The post-World War I world was fraught with economic and political instability, with the onset of the Great Depression and the rise of the National Socialist Party (the Nazis) in Germany unravelling British and French aspirations for Europe. In Russia, revolutions and civil war marginalized that country's role in establishing a new arrangement to prevent another major war. The League of Nations would prove a well-intentioned footnote to history, but nothing more.
As World War II raged, President Franklin Roosevelt and the other leaders of the anti-Axis alliance began to envision a new international framework by which to ensure the Axis' defeat and the creation of a structure to prevent the outbreak of another world war. As the war drew to a close, 50 countries assembled in San Francisco at eh United Nations Conference on International Organization and the result was the United Nations Charter.
Like the League of Nations, the U.N. Charter set as its foundation the inviolability of international borders against foreign aggression. Also similar to the League, the new organization would exist to provide a forum for nations to debate and negotiate a resolution to their differences. Far more than the League, the United Nations would grow to become a massive, sometimes unwieldy bureaucracy with numerous subordinate agencies focusing on areas like human rights, child welfare, health, economic development, and the promotion of political freedom.
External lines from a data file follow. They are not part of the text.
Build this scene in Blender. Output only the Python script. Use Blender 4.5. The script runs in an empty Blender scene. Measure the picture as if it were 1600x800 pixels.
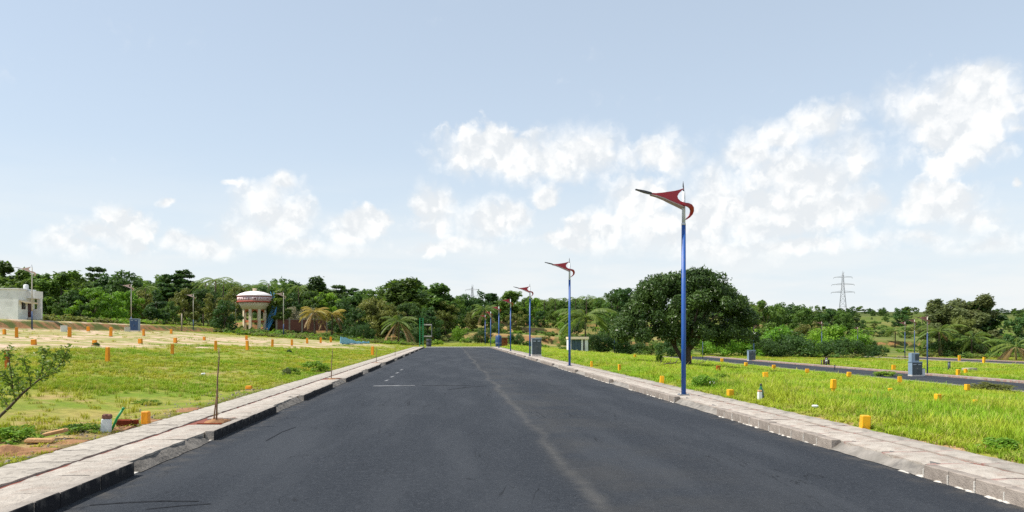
import bpy, bmesh, math, random
import numpy as np
from mathutils import Vector, Matrix
random.seed(7)
RNG = np.random.default_rng(11)
sc = bpy.context.scene
COL = sc.collection
R = math.radians

# ------------------------------------------------------------------ camera
EYE, FOC, HOR = 1.7, 1200.0, 525.0            # eye height (m), focal length and horizon of the 1600 px wide photograph
YAW = math.atan(95 / FOC)
SA, CA = math.sin(YAW), math.cos(YAW)
cam = bpy.data.cameras.new('camera')
cam.sensor_width = 36; cam.lens = 36 * FOC / 1600
cam.shift_y = (HOR - 400) / 1600
cam.clip_start = 0.1; cam.clip_end = 8000
cam_o = bpy.data.objects.new('camera', cam); COL.objects.link(cam_o)
cam_o.location = (0, 0, EYE); cam_o.rotation_euler = (math.pi / 2, 0, -YAW)
sc.camera = cam_o

# ------------------------------------------------------------------ sun, sky, exposure
SUN_EL, SUN_AZ = R(55), R(-99)                 # azimuth clockwise from +Y (the road)
sun = bpy.data.lights.new('sun', 'SUN'); sun.energy = 4.6; sun.angle = R(0.55); sun.color = (1.0, 0.95, 0.87)
sun_o = bpy.data.objects.new('sun', sun); COL.objects.link(sun_o)
sd = Vector((math.sin(SUN_AZ) * math.cos(SUN_EL), math.cos(SUN_AZ) * math.cos(SUN_EL), math.sin(SUN_EL)))
sun_o.rotation_euler = sd.to_track_quat('Z', 'Y').to_euler(); sun_o.location = (-30, 10, 60)
sc.view_settings.view_transform = 'Standard'; sc.view_settings.look = 'None'
sc.render.engine = 'CYCLES'; sc.cycles.use_denoising = False
sc.view_settings.gamma = 1.0; sc.view_settings.exposure = 0.42; sc.view_settings.use_curve_mapping = False

class NT:
    """small helper around a node tree"""
    def __init__(s, t): s.t = t
    def n(s, typ, **kw):
        nd = s.t.nodes.new(typ)
        for k, v in kw.items(): setattr(nd, k, v)
        return nd
    def set(s, sock, v):
        if isinstance(v, bpy.types.NodeSocket): s.t.links.new(v, sock)
        elif v is not None: sock.default_value = v
    def m(s, op, a, b=None, c=None, clamp=False):
        nd = s.n('ShaderNodeMath', operation=op, use_clamp=clamp)
        for i, v in enumerate((a, b, c)): s.set(nd.inputs[i], v)
        return nd.outputs[0]
    def v(s, op, a, b=None, c=None):
        nd = s.n('ShaderNodeVectorMath', operation=op)
        for i, q in enumerate((a, b, c)): s.set(nd.inputs[i], q)
        return nd.outputs['Value'] if op in ('LENGTH', 'DOT_PRODUCT', 'DISTANCE') else nd.outputs[0]
    def noise(s, vec, scale, detail=4, rough=.55, dist=0.0):
        nd = s.n('ShaderNodeTexNoise'); s.set(nd.inputs['Vector'], vec)
        nd.inputs['Scale'].default_value = scale; nd.inputs['Detail'].default_value = detail
        nd.inputs['Roughness'].default_value = rough; nd.inputs['Distortion'].default_value = dist
        return nd.outputs['Fac']
    def ss(s, x, a, b):
        nd = s.n('ShaderNodeMapRange', interpolation_type='SMOOTHSTEP')
        s.set(nd.inputs[0], x); s.set(nd.inputs[1], a); s.set(nd.inputs[2], b)
        nd.inputs[3].default_value = 0; nd.inputs[4].default_value = 1
        return nd.outputs[0]
    def mix(s, f, a, b, mode='MIX'):
        nd = s.n('ShaderNodeMix', data_type='RGBA', blend_type=mode)
        s.set(nd.inputs[0], f)
        for k, q in ((6, a), (7, b)):
            if isinstance(q, tuple) and len(q) == 3: q = q + (1,)
            s.set(nd.inputs[k], q)
        return nd.outputs[2]
    def sep(s, v):
        nd = s.n('ShaderNodeSeparateXYZ'); s.set(nd.inputs[0], v); return nd.outputs
    def comb(s, x, y, z):
        nd = s.n('ShaderNodeCombineXYZ')
        for i, q in enumerate((x, y, z)): s.set(nd.inputs[i], q)
        return nd.outputs[0]
    def mul(s, vec, k): return s.v('MULTIPLY', vec, k)

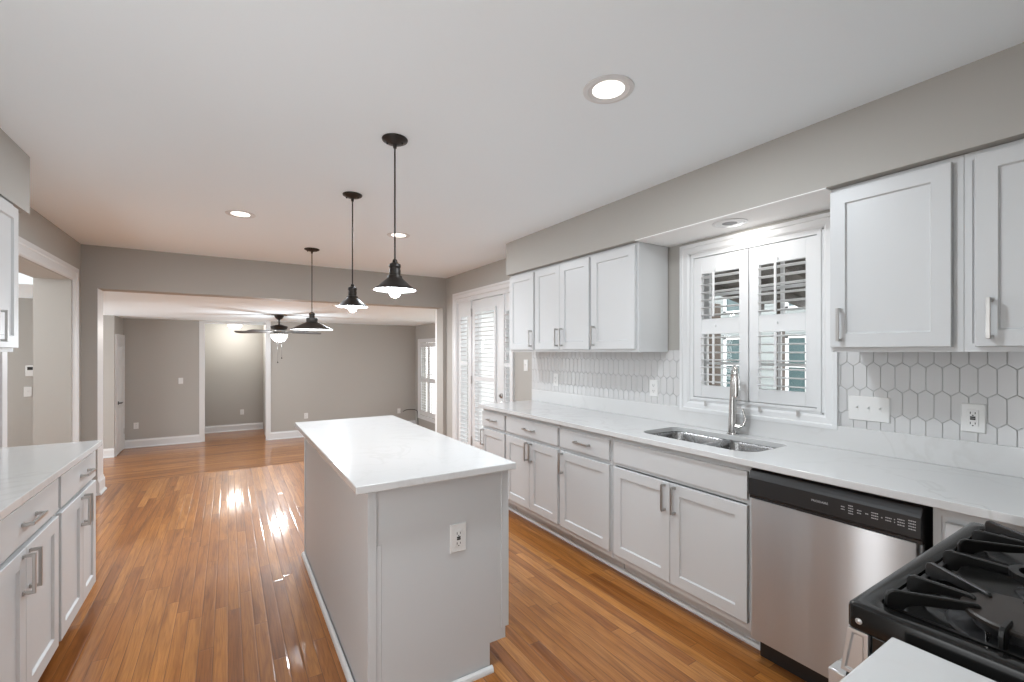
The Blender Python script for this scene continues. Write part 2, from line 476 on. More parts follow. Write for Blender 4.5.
# ------------------------------------------------------------------ shutters and windows
def louver_bank(mb, y0, y1, z0, z1, w, n, depth, tilt, t=.0095):
    """n elliptical louvers between z0 and z1, spanning u y0..y1, centred at w"""
    p = (z1 - z0) / n
    for k in range(n):
        zc = z0 + p * (k + .5)
        ring = []
        for a in range(12):
            ang = 2 * math.pi * a / 12
            dx, dz = depth / 2 * math.cos(ang), t / 2 * math.sin(ang)
            ring.append((dx * math.cos(tilt) - dz * math.sin(tilt), dx * math.sin(tilt) + dz * math.cos(tilt)))
        mb.rings([[(y0, zc + dz, w + dx) for dx, dz in ring], [(y1, zc + dz, w + dx) for dx, dz in ring]])

def shutter(parent, fr, y0, y1, z0, z1, stile, rails, banks, w0, w1, depth, tilt, rod_u, louver_name='louvers'):
    """framed shutter panel; rails = list of (za, zb); banks = list of (za, zb, n)"""
    mb = MB(**fr)
    mb.box((y0, z0, w0), (y0 + stile, z1, w1)); mb.box((y1 - stile, z0, w0), (y1, z1, w1))
    for za, zb in rails: mb.box((y0 + stile, za, w0 + .001), (y1 - stile, zb, w1 - .001))
    p = mb.build('shutter_panel', M['trim'], parent, bevel=.002)
    mb = MB(**fr)
    for za, zb, n in banks: louver_bank(mb, y0 + stile, y1 - stile, za, zb, (w0 + w1) / 2, n, depth, tilt)
    mb.build(louver_name, M['trim'], p, smooth=50)
    wr = (w0 + w1) / 2 + depth / 2
    for za, zb, n in banks:
        MB(**fr).box((rod_u - .006, za + .012, wr), (rod_u + .006, zb - .004, wr + .011)).build('tilt_rod', M['trim'], p, bevel=.002)
    return p

# kitchen window: u = y (so screen right is small y)
win = struct(empty('window_1', (XR, (WY0 + WY1) / 2, WZ0)))
c = casing('casing', **RW, y0=WY0, y1=WY1, z0=WZ0, z1=WZ1, cw=.066, bottom=True)
def adopt(o, parent):
    o.parent = parent; o.location = o.location - ORG[parent]; ORG[o] = ORG[parent]
adopt(c, win)
mb = MB(**RW)                                    # liner and inner hang strip
for a, b in (((WY0, WZ0, -.17), (WY0 + .012, WZ1, .006)), ((WY1 - .012, WZ0, -.17), (WY1, WZ1, .006)), ((WY0, WZ0, -.17), (WY1, WZ0 + .012, .006)), ((WY0, WZ1 - .012, -.17), (WY1, WZ1, .006))): mb.box(a, b)
for a, b in (((WY0 + .012, WZ0 + .012, -.045), (WY0 + .032, WZ1 - .012, .012)), ((WY1 - .032, WZ0 + .012, -.045), (WY1 - .012, WZ1 - .012, .012)), ((WY0 + .03, WZ0 + .012, -.045), (WY1 - .03, WZ0 + .030, .012)), ((WY0 + .03, WZ1 - .030, -.045), (WY1 - .03, WZ1 - .012, .012))): mb.box(a, b)
mb.build('window_frame', M['trim'], win, bevel=.002)
mb = MB(**RW)
for za, zb, ww in ((WZ0 + .012, 1.565, -.105), (1.53, WZ1 - .012, -.135)):
    mb.box((WY0 + .012, za, ww - .025), (WY1 - .012, za + .04, ww)); mb.box((WY0 + .012, zb - .04, ww - .025), (WY1 - .012, zb, ww))
    mb.box((WY0 + .012, za + .04, ww - .025), (WY0 + .05, zb - .04, ww)); mb.box((WY1 - .05, za + .04, ww - .025), (WY1 - .012, zb - .04, ww))
    for k in (1, 2):
        yy = WY0 + .05 + (WY1 - WY0 - .1) * k / 3
        mb.box((yy - .009, za + .04, ww - .02), (yy + .009, zb - .04, ww - .005))
    zz = (za + zb) / 2
    mb.box((WY0 + .05, zz - .009, ww - .0195), (WY1 - .05, zz + .009, ww - .0055))
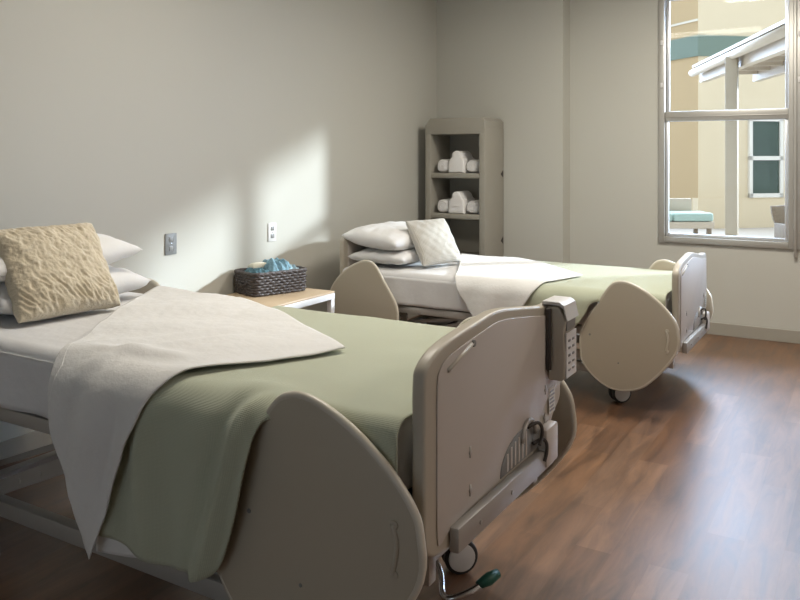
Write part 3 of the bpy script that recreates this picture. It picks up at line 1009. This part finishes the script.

The main difference between the two organizations is the center of power within the United Nations. As stated, during the years of the League of Nations, the same countries that repeatedly fell into major conflicts again dominated international discussions. By the end of World War II and the creation of the U.N., there were two new superpowers, both with permanent seats on the U.N. Security Council and both holding veto power over binding resolutions. That arrangement would effectively hamstring the U.N.'s effectiveness as a forum for conflict resolution.